Not that my hometown wouldn’t pull such a trick, if anybody could figure out how to build an igloo in Portland. But nobody seems to have done so, at least not that I’ve heard about. So it’s the Swedes who’re left to carry the ball. And carry it they do, because they’ve got a really persuasive igloo up above the Arctic Circle in Lapland. It’s a Swedish-modern sort of igloo they call the Ice Hotel; as the name suggests, the place is made out of ice.

And remade every year, because, being ice, the hotel returns each summer to the river from which it was quarried, and flows away. Every winter, it’s rebuilt room by room, ice-block by ice-block; and there, chiseled into the walls of the long hotel corridors, are niches with fire extinguishers.

Fire extinguishers! The entire building is made out of frozen water. The walls. The ceilings. The floors. The crystals in the crystal chandeliers, the bed my wife and I shared, the elegantly curved staircase leading to the eight-foot high platform beneath the bed. No need to put ice in your drinks, because the glasses in the ice bar are ice, along with the bar itself, and the stools you sit on at the bar. You couldn’t set this place on fire with a flamethrower. But if I’m remembering right what the football coach who taught eighth-grade general science told us, with enough heat — I’m thinking a thermonuclear flamethrower — might be able to ignite the metal in the fire extinguishers.
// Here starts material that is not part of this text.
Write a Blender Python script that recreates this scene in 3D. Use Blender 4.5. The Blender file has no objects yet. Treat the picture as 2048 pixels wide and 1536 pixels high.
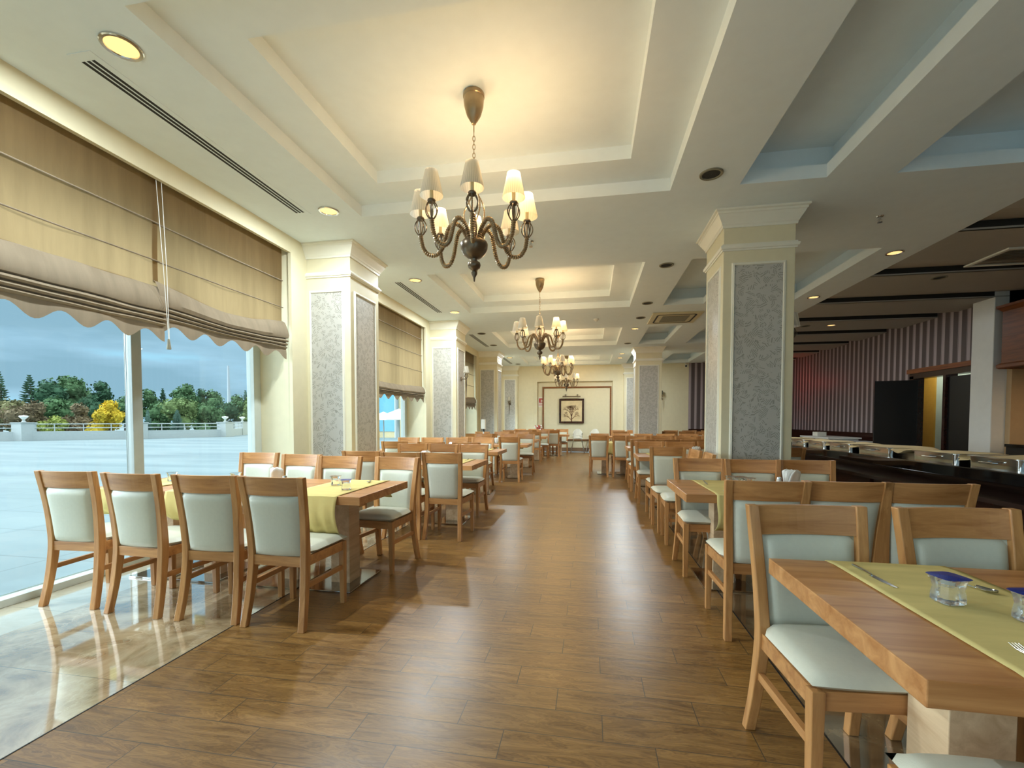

There you have it. The only flammable objects in the entire Ice Hotel are the fire extinguishers – except, of course, that by the time you got them hot enough to catch fire they wouldn’t, because they’d be at the bottom of a river of melted walls and ceilings and floors and chandeliers and beds and staircases and platforms and bar stools and liquor glasses and the bar the glasses used to sit on.